Interestingly, “Kafan Chuur” made its entry into Kashmir at the same time when the population was being fed upon by the regime raised dirty-men, that accustomed a dreadful character that the locals had given a loathsome name, “Mar’ri Watul”.
They were a bunch of musclemen, who were patronized by the monarch to instill fear among the masses but as the rumours had it, they were not the only enforcers raised to prey upon the already manhandled locals.
“Whenever a dead was buried inside a cemetery, a person during the ambient darkness would exhume the dead body and remove its white shroud called Kafan in Kashmiri,” says writer ZG Mohammad, who had also heard the story of shroud stealers from a word of mouth of his elders.
“The dead body would then be left naked on the ground for the next day until the grave-diggers had informed relatives of the dead.”
The same shroud that the dead was robbed of, was later on, sold to a cloth merchant who would have paid a few pennies to the dreadful character.
The obscurity of these “Kafan Chuur” was such that people had already started to imagine that this new dreadful tribe that had unleashed its terror on the dead, was another ghoulish character raised by the Dogras to suppress the Muslim populated region.

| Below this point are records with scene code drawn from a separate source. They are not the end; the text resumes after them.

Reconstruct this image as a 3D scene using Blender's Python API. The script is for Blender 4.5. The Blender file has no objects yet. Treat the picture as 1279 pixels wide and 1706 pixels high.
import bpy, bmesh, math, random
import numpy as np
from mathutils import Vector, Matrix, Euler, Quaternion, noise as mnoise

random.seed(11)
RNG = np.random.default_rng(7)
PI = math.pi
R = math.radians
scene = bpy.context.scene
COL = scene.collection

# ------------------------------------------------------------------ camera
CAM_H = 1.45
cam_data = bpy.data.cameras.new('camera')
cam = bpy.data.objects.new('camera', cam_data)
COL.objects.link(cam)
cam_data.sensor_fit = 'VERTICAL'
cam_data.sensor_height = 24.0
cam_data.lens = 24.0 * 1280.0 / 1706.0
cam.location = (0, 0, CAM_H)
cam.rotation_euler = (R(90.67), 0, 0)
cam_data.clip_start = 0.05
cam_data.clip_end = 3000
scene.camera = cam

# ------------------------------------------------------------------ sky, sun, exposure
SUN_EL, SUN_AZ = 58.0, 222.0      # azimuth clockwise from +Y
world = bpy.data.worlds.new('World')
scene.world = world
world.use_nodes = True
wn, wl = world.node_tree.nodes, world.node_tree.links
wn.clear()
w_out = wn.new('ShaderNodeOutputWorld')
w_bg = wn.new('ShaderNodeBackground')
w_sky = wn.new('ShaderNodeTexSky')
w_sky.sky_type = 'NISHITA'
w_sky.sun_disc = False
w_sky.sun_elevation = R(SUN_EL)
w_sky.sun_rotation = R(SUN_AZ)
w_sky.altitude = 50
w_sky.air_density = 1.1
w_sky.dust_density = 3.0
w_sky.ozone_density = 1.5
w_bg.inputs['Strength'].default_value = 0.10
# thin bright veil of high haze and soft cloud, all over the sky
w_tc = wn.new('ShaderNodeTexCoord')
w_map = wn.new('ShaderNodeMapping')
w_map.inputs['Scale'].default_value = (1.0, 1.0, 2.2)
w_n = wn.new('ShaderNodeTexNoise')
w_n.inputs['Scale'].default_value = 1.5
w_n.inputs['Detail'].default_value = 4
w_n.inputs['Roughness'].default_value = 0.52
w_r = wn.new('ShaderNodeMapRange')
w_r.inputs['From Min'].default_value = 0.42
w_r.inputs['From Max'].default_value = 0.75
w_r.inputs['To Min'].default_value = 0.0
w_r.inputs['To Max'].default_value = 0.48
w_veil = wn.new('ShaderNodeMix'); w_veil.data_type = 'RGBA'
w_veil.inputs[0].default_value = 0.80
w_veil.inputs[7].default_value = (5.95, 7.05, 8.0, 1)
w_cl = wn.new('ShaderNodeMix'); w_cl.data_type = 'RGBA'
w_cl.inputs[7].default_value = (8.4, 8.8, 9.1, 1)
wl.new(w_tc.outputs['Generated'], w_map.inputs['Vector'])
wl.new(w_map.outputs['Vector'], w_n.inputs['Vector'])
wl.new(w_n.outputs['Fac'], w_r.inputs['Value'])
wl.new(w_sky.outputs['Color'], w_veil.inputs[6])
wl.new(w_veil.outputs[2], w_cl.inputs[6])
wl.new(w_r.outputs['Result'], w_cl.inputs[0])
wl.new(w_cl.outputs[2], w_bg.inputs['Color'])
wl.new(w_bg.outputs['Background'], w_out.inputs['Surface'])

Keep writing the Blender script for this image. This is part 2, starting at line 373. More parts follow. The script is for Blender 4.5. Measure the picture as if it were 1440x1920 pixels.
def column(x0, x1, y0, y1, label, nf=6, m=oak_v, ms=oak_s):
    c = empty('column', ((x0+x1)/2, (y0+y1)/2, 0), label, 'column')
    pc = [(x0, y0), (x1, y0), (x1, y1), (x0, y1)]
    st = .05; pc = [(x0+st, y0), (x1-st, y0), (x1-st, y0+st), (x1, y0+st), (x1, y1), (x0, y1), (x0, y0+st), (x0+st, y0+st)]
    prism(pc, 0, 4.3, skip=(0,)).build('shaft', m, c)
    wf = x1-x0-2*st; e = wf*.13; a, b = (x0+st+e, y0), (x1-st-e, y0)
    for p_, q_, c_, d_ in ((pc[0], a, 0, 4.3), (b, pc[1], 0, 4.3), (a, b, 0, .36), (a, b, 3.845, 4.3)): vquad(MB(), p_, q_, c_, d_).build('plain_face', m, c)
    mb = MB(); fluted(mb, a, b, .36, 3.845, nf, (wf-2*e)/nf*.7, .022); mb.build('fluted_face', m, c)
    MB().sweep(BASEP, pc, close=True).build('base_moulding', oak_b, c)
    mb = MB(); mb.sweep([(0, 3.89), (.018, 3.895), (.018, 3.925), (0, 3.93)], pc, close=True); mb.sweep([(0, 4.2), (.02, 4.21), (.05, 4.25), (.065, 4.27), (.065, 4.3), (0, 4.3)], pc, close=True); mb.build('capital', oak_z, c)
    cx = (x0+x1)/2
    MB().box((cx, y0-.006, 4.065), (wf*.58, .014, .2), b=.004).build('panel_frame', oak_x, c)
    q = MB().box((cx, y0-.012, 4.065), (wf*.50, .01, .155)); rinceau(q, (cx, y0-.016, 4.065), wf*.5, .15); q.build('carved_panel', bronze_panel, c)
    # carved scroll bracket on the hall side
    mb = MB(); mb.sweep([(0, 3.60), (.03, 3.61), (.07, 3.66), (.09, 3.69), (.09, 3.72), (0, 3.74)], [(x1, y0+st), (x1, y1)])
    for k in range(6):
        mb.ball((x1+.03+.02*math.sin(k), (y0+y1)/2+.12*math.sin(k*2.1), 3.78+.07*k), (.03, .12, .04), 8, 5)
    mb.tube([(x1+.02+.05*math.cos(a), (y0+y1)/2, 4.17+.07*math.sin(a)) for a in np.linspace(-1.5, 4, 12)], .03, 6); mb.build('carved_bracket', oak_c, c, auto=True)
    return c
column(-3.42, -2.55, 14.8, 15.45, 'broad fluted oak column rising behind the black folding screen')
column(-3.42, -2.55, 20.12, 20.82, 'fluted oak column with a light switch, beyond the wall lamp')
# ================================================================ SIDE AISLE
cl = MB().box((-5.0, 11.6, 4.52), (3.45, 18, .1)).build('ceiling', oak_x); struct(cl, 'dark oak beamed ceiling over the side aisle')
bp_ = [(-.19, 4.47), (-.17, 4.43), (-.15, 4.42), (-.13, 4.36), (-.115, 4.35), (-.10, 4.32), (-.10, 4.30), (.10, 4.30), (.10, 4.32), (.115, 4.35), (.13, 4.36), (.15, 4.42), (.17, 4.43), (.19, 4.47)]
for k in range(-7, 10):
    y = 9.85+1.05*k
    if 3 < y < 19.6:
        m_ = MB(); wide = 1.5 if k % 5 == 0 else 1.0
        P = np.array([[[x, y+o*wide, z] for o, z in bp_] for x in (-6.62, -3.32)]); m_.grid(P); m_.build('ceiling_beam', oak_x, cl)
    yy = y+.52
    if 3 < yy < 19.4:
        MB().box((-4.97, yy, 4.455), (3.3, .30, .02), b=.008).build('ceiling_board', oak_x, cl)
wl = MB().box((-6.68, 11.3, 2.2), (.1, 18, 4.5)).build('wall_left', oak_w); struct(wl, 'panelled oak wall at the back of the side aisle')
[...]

But when the Dogra rule perished in the petrifying fall of 1947, many of the regime’s dirty men absconded forever but the obscure “Kafan Chuur” had once again made its way into early nineties when an “emergency emissary” arrived in the defiant valley.
Through the dark misty clouds, dense fog and on ground waiting cops, guard of honour and the civil servants, on the night of January 19, 1990, Mufti Sayeed’s “go-getter” finally landed in the erstwhile state. Among his host was inspector Shafi.
“When I saw him coming, I told my colleague, ‘Kafan Chuur hai aav’ (The shroud stealer is here),” says Sheikh, now in his early 70’s and retired.
“That reaction wasn’t an abrupt resentment but had a long, blurry history that still perennials in Kashmir.”